I remember that thirty years ago when a college professor was making the "grand tour"—thirty years ago seems as far back as three hundred years when James Howell was making his "grand tour"—he asked a casually met Glaswegian what there was to be seen, and this honest Scot, pointing to the cathedral declared, "that's the only aydifyce ye'll care to look at."

I should like to be singular, to write of picturesque points in Glasgow. But how can it be done? Glasgow does not aspire to picturesqueness or to historicalness. Glasgow is content, more than content, in having her commerce and her industry always "in spate."

Glasgow is the second city of size in the United Kingdom, and the first city in being itself. London is too varied and divided in interests; it never forgets that it is the capital of the world, and a royal capital. Glasgow never forgets that it is itself, very honestly and very democratically, a city of Scots. Not of royal Stewarts, and no castle dominates it. But a city made out of the most inveterate Scottish characteristics. Or I think I would better say Scotch. That is a practical adjective, and somewhat despised of culture; therefore applicable to Glasgow. While Scottish is romantic and somewhat pretending.

Glasgow is the capital of the Whig country, of the democratic Scotland of covenanting ancestry. Glasgow is precisely what one would expect to issue out of the energy and honesty and canniness and uncompromise of that corner of the world. Historically it belongs to Wallace, the commoner-liberator. And if Burns is the genius of this southwestern Scotland, as Scott is of the southeastern, it is precisely the difference between the regions; as Edinburgh and Glasgow differ.

The towns are less than an hour apart by express train. They are all of Scotch history and characteristics apart in quality and in genius. Edinburgh is still royal, and sits supreme upon its hill, its past so present one forgets it is the past. Glasgow never could have been royal; and so it never was significant until royal Scotland ceased to be, and democratic Scotland, where a man's a man for a' that, came to take the place of the old, to take it completely, utterly. So long as the world was old, was the Old World, and looked toward the East, Edinburgh would be the chief city. When the world began to be new, and to look toward the New World, Glasgow came swiftly into being, and the race is to the swift.

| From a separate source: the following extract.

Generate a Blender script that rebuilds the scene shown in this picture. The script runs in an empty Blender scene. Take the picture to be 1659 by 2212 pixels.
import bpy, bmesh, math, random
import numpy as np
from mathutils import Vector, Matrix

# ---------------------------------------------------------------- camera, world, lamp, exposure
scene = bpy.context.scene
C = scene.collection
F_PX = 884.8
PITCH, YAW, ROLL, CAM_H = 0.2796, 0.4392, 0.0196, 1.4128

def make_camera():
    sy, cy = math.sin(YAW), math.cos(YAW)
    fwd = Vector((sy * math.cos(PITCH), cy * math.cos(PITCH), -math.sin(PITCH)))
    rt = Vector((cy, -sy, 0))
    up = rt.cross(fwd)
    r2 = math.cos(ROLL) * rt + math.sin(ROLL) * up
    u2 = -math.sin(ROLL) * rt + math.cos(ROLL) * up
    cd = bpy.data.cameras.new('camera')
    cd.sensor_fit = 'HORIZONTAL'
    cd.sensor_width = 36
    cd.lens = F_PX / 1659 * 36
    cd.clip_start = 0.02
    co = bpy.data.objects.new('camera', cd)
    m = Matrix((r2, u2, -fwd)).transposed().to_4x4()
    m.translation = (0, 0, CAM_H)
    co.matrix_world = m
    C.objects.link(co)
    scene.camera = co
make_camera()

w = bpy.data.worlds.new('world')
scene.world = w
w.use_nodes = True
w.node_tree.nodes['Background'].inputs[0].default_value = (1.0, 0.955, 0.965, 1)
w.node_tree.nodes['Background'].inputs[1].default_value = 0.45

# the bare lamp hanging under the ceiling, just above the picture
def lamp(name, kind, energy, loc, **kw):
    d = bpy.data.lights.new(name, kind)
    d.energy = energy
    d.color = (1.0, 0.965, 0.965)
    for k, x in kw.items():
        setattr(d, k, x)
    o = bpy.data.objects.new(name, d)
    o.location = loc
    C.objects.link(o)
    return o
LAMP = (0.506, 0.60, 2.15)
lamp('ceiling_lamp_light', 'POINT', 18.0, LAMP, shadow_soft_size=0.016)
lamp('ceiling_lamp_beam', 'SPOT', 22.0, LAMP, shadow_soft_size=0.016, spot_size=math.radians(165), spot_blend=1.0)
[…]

There is history to Glasgow, when it was a green pleasant village, and there was romance. It is but a short way, a foot-path journey if the pleasant green fields still invited, out to Bothwell Castle; splendid ruin, and, therefore, recalling Mary and Darnley and the Lennoxes, but not Bothwell. But Landside, where Mary was defeated, is a Glaswegian suburb, Kelvingrove—"let us haste"—is a prosperous residence district. The Broomielaw, lovely word, means simply and largely the harbour of Glasgow, made deliberately out of Clyde water in order that Glasgow's prosperity might flow out of the very heart of the city. "Lord, let Glasgow flourish according to the preaching of Thy word," ran the old motto. It has been shortened of late.

PORTRAIT OF THOMAS CARLYLE, BY WHISTLER.

The heart of the city is dreary miles of long monotonous streets, where beauty is never wasted in grass blade or architecture. George's Square may be noble, it has some good monuments, but it is veiled in commercial grime, like all the town. What could be expected of a city that would name its principal business street, "Sauchieburn," memorializing and defying that petty tragedy?

There is an art gallery with Whistler's "Carlyle," and a few other notable pictures (John Lavery's I looked at with joy) to redeem miles of mediocrity. (Here I should like to be original and not condemn, but there are the miles.)